* START RECORDS *

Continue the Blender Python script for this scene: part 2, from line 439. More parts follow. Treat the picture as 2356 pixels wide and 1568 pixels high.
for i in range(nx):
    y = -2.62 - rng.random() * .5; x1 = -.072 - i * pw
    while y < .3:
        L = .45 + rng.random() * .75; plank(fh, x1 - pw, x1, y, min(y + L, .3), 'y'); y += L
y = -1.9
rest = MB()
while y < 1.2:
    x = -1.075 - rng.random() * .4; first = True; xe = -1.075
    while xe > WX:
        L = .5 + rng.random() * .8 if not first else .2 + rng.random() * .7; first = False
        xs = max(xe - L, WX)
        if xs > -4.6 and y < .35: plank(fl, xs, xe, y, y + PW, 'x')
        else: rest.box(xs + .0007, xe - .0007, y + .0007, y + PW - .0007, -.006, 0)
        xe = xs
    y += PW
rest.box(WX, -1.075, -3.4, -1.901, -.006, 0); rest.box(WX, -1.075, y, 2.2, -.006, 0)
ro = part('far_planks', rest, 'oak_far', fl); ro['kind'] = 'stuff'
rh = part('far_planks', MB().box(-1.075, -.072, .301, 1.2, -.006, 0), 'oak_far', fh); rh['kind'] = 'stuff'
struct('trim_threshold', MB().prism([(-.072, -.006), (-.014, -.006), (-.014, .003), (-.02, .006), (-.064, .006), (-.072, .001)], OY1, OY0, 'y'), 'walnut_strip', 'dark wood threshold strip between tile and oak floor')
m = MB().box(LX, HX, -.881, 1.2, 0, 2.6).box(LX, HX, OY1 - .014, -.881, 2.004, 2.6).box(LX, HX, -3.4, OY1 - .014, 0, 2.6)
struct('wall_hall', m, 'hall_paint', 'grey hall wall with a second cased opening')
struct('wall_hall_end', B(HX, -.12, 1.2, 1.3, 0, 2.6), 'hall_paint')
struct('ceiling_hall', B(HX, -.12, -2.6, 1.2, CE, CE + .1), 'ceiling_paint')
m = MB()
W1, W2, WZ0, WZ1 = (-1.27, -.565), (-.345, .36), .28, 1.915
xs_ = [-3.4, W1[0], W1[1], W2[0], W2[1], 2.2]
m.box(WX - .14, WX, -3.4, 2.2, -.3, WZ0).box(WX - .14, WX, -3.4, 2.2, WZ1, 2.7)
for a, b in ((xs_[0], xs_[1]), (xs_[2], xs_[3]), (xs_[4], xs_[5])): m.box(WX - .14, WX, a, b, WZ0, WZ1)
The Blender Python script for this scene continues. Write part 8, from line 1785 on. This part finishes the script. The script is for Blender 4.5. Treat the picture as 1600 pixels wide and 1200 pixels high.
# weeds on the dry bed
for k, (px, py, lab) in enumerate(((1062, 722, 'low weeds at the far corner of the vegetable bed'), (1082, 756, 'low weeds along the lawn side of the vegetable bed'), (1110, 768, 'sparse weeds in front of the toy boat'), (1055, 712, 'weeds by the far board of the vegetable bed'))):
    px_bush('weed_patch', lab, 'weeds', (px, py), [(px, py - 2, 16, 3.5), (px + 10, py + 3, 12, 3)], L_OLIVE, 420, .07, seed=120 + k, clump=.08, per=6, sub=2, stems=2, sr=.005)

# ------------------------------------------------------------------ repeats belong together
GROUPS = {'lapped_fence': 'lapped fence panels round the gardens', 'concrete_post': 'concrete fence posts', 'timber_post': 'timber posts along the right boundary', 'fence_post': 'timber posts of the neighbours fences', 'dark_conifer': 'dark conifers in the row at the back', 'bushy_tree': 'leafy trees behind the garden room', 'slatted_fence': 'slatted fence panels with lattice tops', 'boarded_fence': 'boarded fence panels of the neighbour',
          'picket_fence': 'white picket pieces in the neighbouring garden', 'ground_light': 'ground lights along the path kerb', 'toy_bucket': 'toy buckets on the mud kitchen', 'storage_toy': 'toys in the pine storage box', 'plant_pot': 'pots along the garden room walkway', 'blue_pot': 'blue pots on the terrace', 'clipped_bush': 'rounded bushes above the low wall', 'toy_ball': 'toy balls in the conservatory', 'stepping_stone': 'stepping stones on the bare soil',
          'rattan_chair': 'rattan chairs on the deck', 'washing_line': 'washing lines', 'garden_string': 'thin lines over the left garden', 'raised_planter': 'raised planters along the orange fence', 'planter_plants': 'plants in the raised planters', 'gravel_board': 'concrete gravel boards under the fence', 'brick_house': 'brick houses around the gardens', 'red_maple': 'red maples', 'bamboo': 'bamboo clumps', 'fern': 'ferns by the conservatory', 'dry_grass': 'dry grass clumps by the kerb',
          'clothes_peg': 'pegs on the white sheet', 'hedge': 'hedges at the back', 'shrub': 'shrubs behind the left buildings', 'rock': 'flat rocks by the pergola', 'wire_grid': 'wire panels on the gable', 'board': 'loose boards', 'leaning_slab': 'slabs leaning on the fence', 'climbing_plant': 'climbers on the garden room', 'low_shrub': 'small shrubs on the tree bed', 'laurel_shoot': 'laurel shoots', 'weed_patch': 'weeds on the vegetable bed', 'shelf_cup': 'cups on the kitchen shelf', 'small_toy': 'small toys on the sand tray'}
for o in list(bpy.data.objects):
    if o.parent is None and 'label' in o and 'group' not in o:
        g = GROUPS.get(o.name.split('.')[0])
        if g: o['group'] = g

* END RECORDS *

**EXERCISE INSTRUCTIONS:** Extract all of the data above without altering anything.

**RESULT:**
Continue the Blender Python script for this scene: part 2, from line 439. More parts follow. Treat the picture as 2356 pixels wide and 1568 pixels high.
for i in range(nx):
    y = -2.62 - rng.random() * .5; x1 = -.072 - i * pw
    while y < .3:
        L = .45 + rng.random() * .75; plank(fh, x1 - pw, x1, y, min(y + L, .3), 'y'); y += L
y = -1.9
rest = MB()
while y < 1.2:
    x = -1.075 - rng.random() * .4; first = True; xe = -1.075
    while xe > WX:
        L = .5 + rng.random() * .8 if not first else .2 + rng.random() * .7; first = False
        xs = max(xe - L, WX)
        if xs > -4.6 and y < .35: plank(fl, xs, xe, y, y + PW, 'x')
        else: rest.box(xs + .0007, xe - .0007, y + .0007, y + PW - .0007, -.006, 0)
        xe = xs
    y += PW
rest.box(WX, -1.075, -3.4, -1.901, -.006, 0); rest.box(WX, -1.075, y, 2.2, -.006, 0)
ro = part('far_planks', rest, 'oak_far', fl); ro['kind'] = 'stuff'
rh = part('far_planks', MB().box(-1.075, -.072, .301, 1.2, -.006, 0), 'oak_far', fh); rh['kind'] = 'stuff'
struct('trim_threshold', MB().prism([(-.072, -.006), (-.014, -.006), (-.014, .003), (-.02, .006), (-.064, .006), (-.072, .001)], OY1, OY0, 'y'), 'walnut_strip', 'dark wood threshold strip between tile and oak floor')
m = MB().box(LX, HX, -.881, 1.2, 0, 2.6).box(LX, HX, OY1 - .014, -.881, 2.004, 2.6).box(LX, HX, -3.4, OY1 - .014, 0, 2.6)
struct('wall_hall', m, 'hall_paint', 'grey hall wall with a second cased opening')
struct('wall_hall_end', B(HX, -.12, 1.2, 1.3, 0, 2.6), 'hall_paint')
struct('ceiling_hall', B(HX, -.12, -2.6, 1.2, CE, CE + .1), 'ceiling_paint')
m = MB()
W1, W2, WZ0, WZ1 = (-1.27, -.565), (-.345, .36), .28, 1.915
xs_ = [-3.4, W1[0], W1[1], W2[0], W2[1], 2.2]
m.box(WX - .14, WX, -3.4, 2.2, -.3, WZ0).box(WX - .14, WX, -3.4, 2.2, WZ1, 2.7)
for a, b in ((xs_[0], xs_[1]), (xs_[2], xs_[3]), (xs_[4], xs_[5])): m.box(WX - .14, WX, a, b, WZ0, WZ1)
The Blender Python script for this scene continues. Write part 8, from line 1785 on. This part finishes the script. The script is for Blender 4.5. Treat the picture as 1600 pixels wide and 1200 pixels high.
# weeds on the dry bed
for k, (px, py, lab) in enumerate(((1062, 722, 'low weeds at the far corner of the vegetable bed'), (1082, 756, 'low weeds along the lawn side of the vegetable bed'), (1110, 768, 'sparse weeds in front of the toy boat'), (1055, 712, 'weeds by the far board of the vegetable bed'))):
    px_bush('weed_patch', lab, 'weeds', (px, py), [(px, py - 2, 16, 3.5), (px + 10, py + 3, 12, 3)], L_OLIVE, 420, .07, seed=120 + k, clump=.08, per=6, sub=2, stems=2, sr=.005)

# ------------------------------------------------------------------ repeats belong together
GROUPS = {'lapped_fence': 'lapped fence panels round the gardens', 'concrete_post': 'concrete fence posts', 'timber_post': 'timber posts along the right boundary', 'fence_post': 'timber posts of the neighbours fences', 'dark_conifer': 'dark conifers in the row at the back', 'bushy_tree': 'leafy trees behind the garden room', 'slatted_fence': 'slatted fence panels with lattice tops', 'boarded_fence': 'boarded fence panels of the neighbour',
          'picket_fence': 'white picket pieces in the neighbouring garden', 'ground_light': 'ground lights along the path kerb', 'toy_bucket': 'toy buckets on the mud kitchen', 'storage_toy': 'toys in the pine storage box', 'plant_pot': 'pots along the garden room walkway', 'blue_pot': 'blue pots on the terrace', 'clipped_bush': 'rounded bushes above the low wall', 'toy_ball': 'toy balls in the conservatory', 'stepping_stone': 'stepping stones on the bare soil',
          'rattan_chair': 'rattan chairs on the deck', 'washing_line': 'washing lines', 'garden_string': 'thin lines over the left garden', 'raised_planter': 'raised planters along the orange fence', 'planter_plants': 'plants in the raised planters', 'gravel_board': 'concrete gravel boards under the fence', 'brick_house': 'brick houses around the gardens', 'red_maple': 'red maples', 'bamboo': 'bamboo clumps', 'fern': 'ferns by the conservatory', 'dry_grass': 'dry grass clumps by the kerb',
          'clothes_peg': 'pegs on the white sheet', 'hedge': 'hedges at the back', 'shrub': 'shrubs behind the left buildings', 'rock': 'flat rocks by the pergola', 'wire_grid': 'wire panels on the gable', 'board': 'loose boards', 'leaning_slab': 'slabs leaning on the fence', 'climbing_plant': 'climbers on the garden room', 'low_shrub': 'small shrubs on the tree bed', 'laurel_shoot': 'laurel shoots', 'weed_patch': 'weeds on the vegetable bed', 'shelf_cup': 'cups on the kitchen shelf', 'small_toy': 'small toys on the sand tray'}
for o in list(bpy.data.objects):
    if o.parent is None and 'label' in o and 'group' not in o:
        g = GROUPS.get(o.name.split('.')[0])
        if g: o['group'] = g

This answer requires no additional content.